▸ **To do**:
In the material below, find all lines with the string "scene" and copy them.

▸ **Supplied information**:
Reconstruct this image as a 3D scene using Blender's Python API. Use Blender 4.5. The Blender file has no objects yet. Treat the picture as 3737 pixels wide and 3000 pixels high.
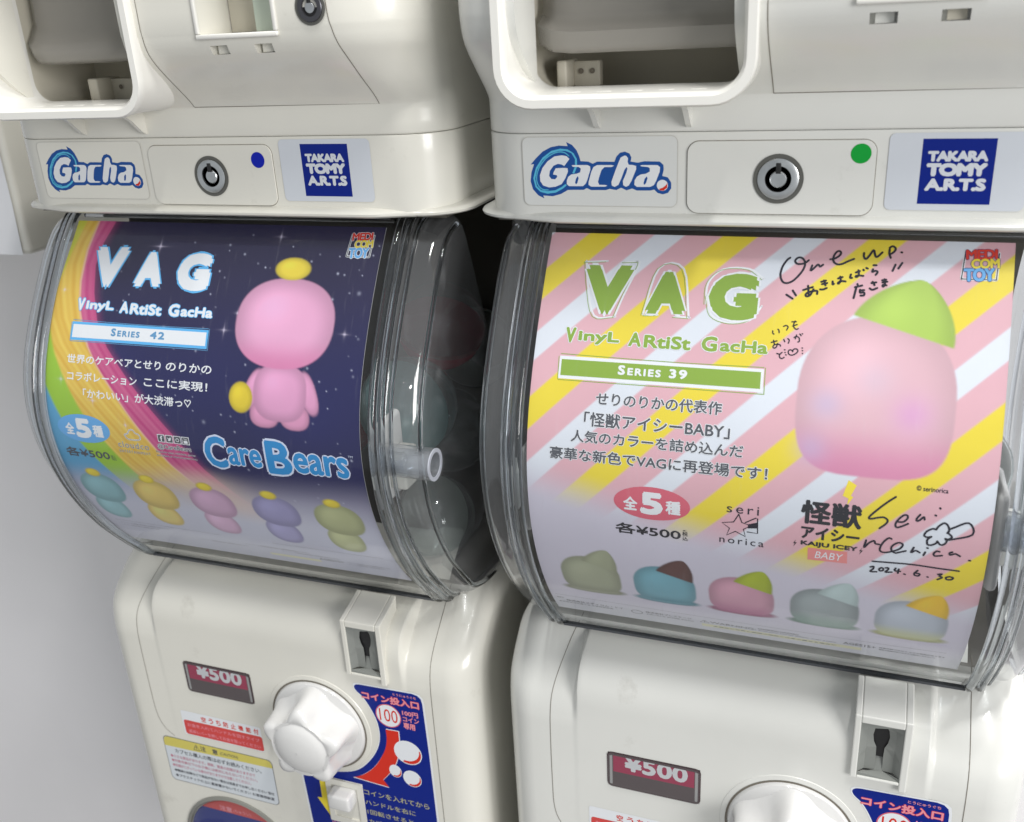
import bpy, bmesh, math, random
import numpy as np
from mathutils import Vector, Matrix
from mathutils.geometry import tessellate_polygon
random.seed(7)
SC = bpy.context.scene
COL = SC.collection
MM = 0.001

# ---------------------------------------------------------------- camera, world, lamps, exposure
cam_d = bpy.data.cameras.new('camera')
cam = bpy.data.objects.new('camera', cam_d); COL.objects.link(cam)
cam.matrix_world = Matrix(((0.93895445, -0.08377814, 0.33368512, 0.34315559),
                           (0.33991221, 0.37572059, -0.86214484, -0.44788305),
                           (-0.05314349, 0.92293839, 0.38126173, 0.18215433),
                           (0, 0, 0, 1)))
cam_d.lens = 33.9786; cam_d.sensor_width = 36; cam_d.sensor_fit = 'HORIZONTAL'
cam_d.clip_start = 0.01; cam_d.clip_end = 60
cam_d.dof.use_dof = True; cam_d.dof.focus_distance = 0.50; cam_d.dof.aperture_fstop = 14
SC.camera = cam
SC.view_settings.view_transform = 'Standard'; SC.view_settings.look = 'None'
SC.view_settings.exposure = -0.16; SC.view_settings.gamma = 1.0
SC.cycles.use_denoising = True
SC.cycles.max_bounces = 14; SC.cycles.transparent_max_bounces = 24
SC.cycles.transmission_bounces = 10; SC.cycles.glossy_bounces = 5
SC.cycles.caustics_reflective = False; SC.cycles.caustics_refractive = False
SC.cycles.sample_clamp_indirect = 4.0
W = bpy.data.worlds.new('World'); SC.world = W; W.use_nodes = True
bg = W.node_tree.nodes['Background']
bg.inputs[0].default_value = (0.93, 0.97, 1.0, 1); bg.inputs[1].default_value = 0.52

def lamp(name, loc, target, sx, sy, power, col):
    L = bpy.data.lights.new(name, 'AREA'); L.shape = 'RECTANGLE'; L.size = sx; L.size_y = sy
    L.energy = power; L.color = col
    o = bpy.data.objects.new(name, L); COL.objects.link(o); o.location = loc
    d = Vector(target) - Vector(loc)
    o.rotation_euler = d.to_track_quat('-Z', 'Y').to_euler()
    return o
# lamps of the shop: long thin ceiling tubes running away from the row of machines, plus an added fill panel at the right, no part of the shop
WHITE = (1.0, 0.985, 0.955)
for (x, y0, z0, sx, ln, pw) in ((0.85, -0.62, 2.0, .10, .6, 30), (0.10, -0.42, 2.0, .10, .5, 16), (2.2, -.60, 2.0, .10, .6, 14)):
    L = bpy.data.lights.new('ceiling_tube', 'AREA'); L.shape = 'RECTANGLE'
    L.size = sx; L.size_y = ln; L.energy = pw; L.color = WHITE
    o = bpy.data.objects.new('ceiling_tube', L); COL.objects.link(o)
    o.location = (x, y0, z0)
    d = Vector((0.1, .1, -.1)) - Vector((x, y0, z0)); o.rotation_euler = (0, math.atan2(-d.x, -d.z) * .5, 0)
lamp('wall_fill_light', (2.25, -1.50, .45), (-.45, .3, -.35), 1.0, 1.1, 48, (1.0, .985, .97))  # added soft panel out of view, brightens the wall; not a real window
# ---------------------------------------------------------------- materials
MATS = {}
def mat(name, col, rough=0.4, metal=0.0, spec=0.5, bump=0.0, bscale=900.0, var=0.0, vscale=12.0, coat=0.0, vcol=None, dirt=0.0):
    if name in MATS: return MATS[name]
    m = bpy.data.materials.new(name); m.use_nodes = True; nt = m.node_tree; N = nt.nodes; L = nt.links
    p = N['Principled BSDF']
    p.inputs['Base Color'].default_value = (*col, 1); p.inputs['Roughness'].default_value = rough
    p.inputs['Metallic'].default_value = metal; p.inputs['Specular IOR Level'].default_value = spec
    p.inputs['Coat Weight'].default_value = coat; p.inputs['Coat Roughness'].default_value = 0.08
    tc = N.new('ShaderNodeTexCoord')
    base = None
    if vcol:
        a = N.new('ShaderNodeVertexColor'); a.layer_name = vcol; base = a.outputs['Color']
    if var > 0:
        n = N.new('ShaderNodeTexNoise'); n.inputs['Scale'].default_value = vscale; n.inputs['Detail'].default_value = 5
        L.new(tc.outputs['Object'], n.inputs['Vector'])
        r = N.new('ShaderNodeMapRange'); r.inputs[1].default_value = .35; r.inputs[2].default_value = .65
        r.inputs[3].default_value = 1 - var; r.inputs[4].default_value = 1 + var * .4
        L.new(n.outputs['Fac'], r.inputs[0])
        mx = N.new('ShaderNodeMix'); mx.data_type = 'RGBA'; mx.blend_type = 'MULTIPLY'; mx.inputs[0].default_value = 1
        mx.inputs[6].default_value = (*col, 1)
        if base: L.new(base, mx.inputs[6])
        L.new(r.outputs[0], mx.inputs[7]); base = mx.outputs[2]
        # slightly uneven gloss
        r2 = N.new('ShaderNodeMapRange'); r2.inputs[3].default_value = rough * .8; r2.inputs[4].default_value = min(1, rough * 1.3)
        L.new(n.outputs['Fac'], r2.inputs[0]); L.new(r2.outputs[0], p.inputs['Roughness'])
    if dirt > 0:
        # scuffs: sparse short grey smudges
        n = N.new('ShaderNodeTexNoise'); n.inputs['Scale'].default_value = 23; n.inputs['Detail'].default_value = 8
        n.inputs['Roughness'].default_value = .75; L.new(tc.outputs['Object'], n.inputs['Vector'])
        r = N.new('ShaderNodeMapRange'); r.inputs[1].default_value = .60; r.inputs[2].default_value = .74
        r.inputs[3].default_value = 0; r.inputs[4].default_value = dirt; L.new(n.outputs['Fac'], r.inputs[0])
        mx = N.new('ShaderNodeMix'); mx.data_type = 'RGBA'; mx.inputs[6].default_value = (*col, 1)
        if base: L.new(base, mx.inputs[6])
        mx.inputs[7].default_value = (0.22, 0.19, 0.14, 1); L.new(r.outputs[0], mx.inputs[0]); base = mx.outputs[2]
    if base: L.new(base, p.inputs['Base Color'])
    if bump > 0:
        n = N.new('ShaderNodeTexNoise'); n.inputs['Scale'].default_value = bscale; n.inputs['Detail'].default_value = 3
        L.new(tc.outputs['Object'], n.inputs['Vector'])
        b = N.new('ShaderNodeBump'); b.inputs['Strength'].default_value = bump; b.inputs['Distance'].default_value = .0002
        L.new(n.outputs['Fac'], b.inputs['Height']); L.new(b.outputs[0], p.inputs['Normal'])
    MATS[name] = m; return m

def clear(name, tint=(1, 1, 1), rough=0.03, boost=1.0, haze=0.0, scratch=0.0):
    """thin clear plastic sheet: see-through, with a fresnel gloss and a little haze"""
    if name in MATS: return MATS[name]
    m = bpy.data.materials.new(name); m.use_nodes = True; nt = m.node_tree; N = nt.nodes; L = nt.links
    N.remove(N['Principled BSDF']); out = N['Material Output']
    t = N.new('ShaderNodeBsdfTransparent'); t.inputs[0].default_value = (*tint, 1)
    g = N.new('ShaderNodeBsdfGlossy'); g.inputs['Roughness'].default_value = rough
    f = N.new('ShaderNodeLayerWeight')
    pw = N.new('ShaderNodeMath'); pw.operation = 'POWER'; pw.inputs[1].default_value = 5.0
    L.new(f.outputs['Facing'], pw.inputs[0])
    mul = N.new('ShaderNodeMath'); mul.operation = 'MULTIPLY_ADD'; mul.use_clamp = True; mul.inputs[1].default_value = .85 * boost; mul.inputs[2].default_value = .06 * boost
    L.new(pw.outputs[0], mul.inputs[0])
    mx = N.new('ShaderNodeMixShader'); L.new(mul.outputs[0], mx.inputs[0]); L.new(t.outputs[0], mx.inputs[1]); L.new(g.outputs[0], mx.inputs[2])
    last = mx.outputs[0]
    tc = N.new('ShaderNodeTexCoord')
    if haze > 0 or scratch > 0:
        d = N.new('ShaderNodeBsdfDiffuse'); d.inputs[0].default_value = (.9, .92, .95, 1)
        m2 = N.new('ShaderNodeMixShader'); m2.inputs[0].default_value = haze
        if scratch > 0:
            mp = N.new('ShaderNodeMapping'); mp.inputs['Scale'].default_value = (140, 14, 14); mp.inputs['Rotation'].default_value = (.2, .5, .3)
            n = N.new('ShaderNodeTexNoise'); n.inputs['Scale'].default_value = 3; n.inputs['Detail'].default_value = 6
            L.new(tc.outputs['Object'], mp.inputs[0]); L.new(mp.outputs[0], n.inputs['Vector'])
            r = N.new('ShaderNodeMapRange'); r.inputs[1].default_value = .62; r.inputs[2].default_value = .75
            r.inputs[3].default_value = haze; r.inputs[4].default_value = haze + scratch
            L.new(n.outputs['Fac'], r.inputs[0]); L.new(r.outputs[0], m2.inputs[0])
        L.new(last, m2.inputs[1]); L.new(d.outputs[0], m2.inputs[2]); last = m2.outputs[0]
    L.new(last, out.inputs['Surface'])
    MATS[name] = m; return m

def glass(name, col=(1, 1, 1), rough=0.02, ior=1.49):
    if name in MATS: return MATS[name]
    m = bpy.data.materials.new(name); m.use_nodes = True; nt = m.node_tree
    p = nt.nodes['Principled BSDF']; p.inputs['Base Color'].default_value = (*col, 1)
    p.inputs['Transmission Weight'].default_value = 1; p.inputs['Roughness'].default_value = rough; p.inputs['IOR'].default_value = ior
    MATS[name] = m; return m

CREAM = mat('cream_plastic', (0.72, 0.705, 0.64), .24, var=.05, vscale=7, bump=.06, bscale=1500, dirt=.22, coat=.25)
IVORY = mat('ivory_plastic', (0.705, 0.705, 0.67), .24, var=.05, vscale=7, bump=.06, bscale=1500, dirt=.22, coat=.25)
WHITEP = mat('white_plastic', (0.68, 0.675, 0.665), .14, coat=.3, bump=.04, var=.02)
SEAM = mat('seam_shadow_gap', (0.17, 0.15, 0.12), .8)
CLEAR = clear('clear_cover_plastic', (.965, .975, .985), .06, .8, .010, .03)
CAPCLEAR = clear('clear_side_plastic', (.88, .90, .91), .07, 1.7, .06, .06)
RIB = glass('thick_clear_plastic', (.93, .96, 1.0), .03)
DARK = mat('inner_shade_dark', (0.075, 0.068, 0.054), .4, var=.2)  # dark tone stands in for the unlit inside of the drum
SLATE = mat('slate_edge_plastic', (.06, .065, .075), .25, coat=.3)
RECESS = mat('lock_recess_grey', (.10, .10, .09), .55)
METAL = mat('brushed_metal', (0.62, 0.64, 0.65), .28, metal=1.0, bump=.2, bscale=2500, var=.12, vscale=150)
METALD = mat('dark_metal', (0.10, 0.10, 0.11), .35, metal=.8)
BLACK = mat('black_plastic', (0.012, 0.012, 0.013), .4)
def ink(name, col, rough=.4): return mat(name, col, rough, spec=.22)
I_BLACK = ink('ink_black', (.018, .018, .024)); I_WHITE = ink('ink_white', (.74, .76, .79)); I_GREEN = ink('ink_green', (.235, .37, .05))
I_NAVY = ink('ink_blue', (.001, .014, .21)); I_RED = ink('ink_red', (.62, .03, .015)); I_SKY = ink('ink_sky', (.02, .25, .58))
I_CYAN = ink('ink_cyan', (.10, .47, .68)); I_YEL = ink('ink_yellow', (.82, .66, .05)); I_ROSE = ink('ink_rose', (.62, .12, .17))
I_GREY = ink('ink_grey', (.20, .20, .22)); I_DGREY = ink('ink_dark_grey', (.08, .085, .10)); I_MBLUE = ink('ink_mid_blue', (.13, .38, .72))
I_GLOW = ink('ink_glow_blue', (.10, .42, .78)); I_SERIES = ink('ink_series_blue', (.10, .28, .50)); I_PINK = ink('ink_pink', (.72, .25, .24))
I_PINKT = ink('ink_pink_text', (.75, .28, .33)); I_PALE = ink('ink_pale_yellow', (.72, .70, .50)); I_MARK = ink('marker_ink', (.012, .010, .022), .25)
I_LILAC = ink('ink_pale_lilac', (.62, .68, .84))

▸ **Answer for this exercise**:
Reconstruct this image as a 3D scene using Blender's Python API. Use Blender 4.5. The Blender file has no objects yet. Treat the picture as 3737 pixels wide and 3000 pixels high.
SC = bpy.context.scene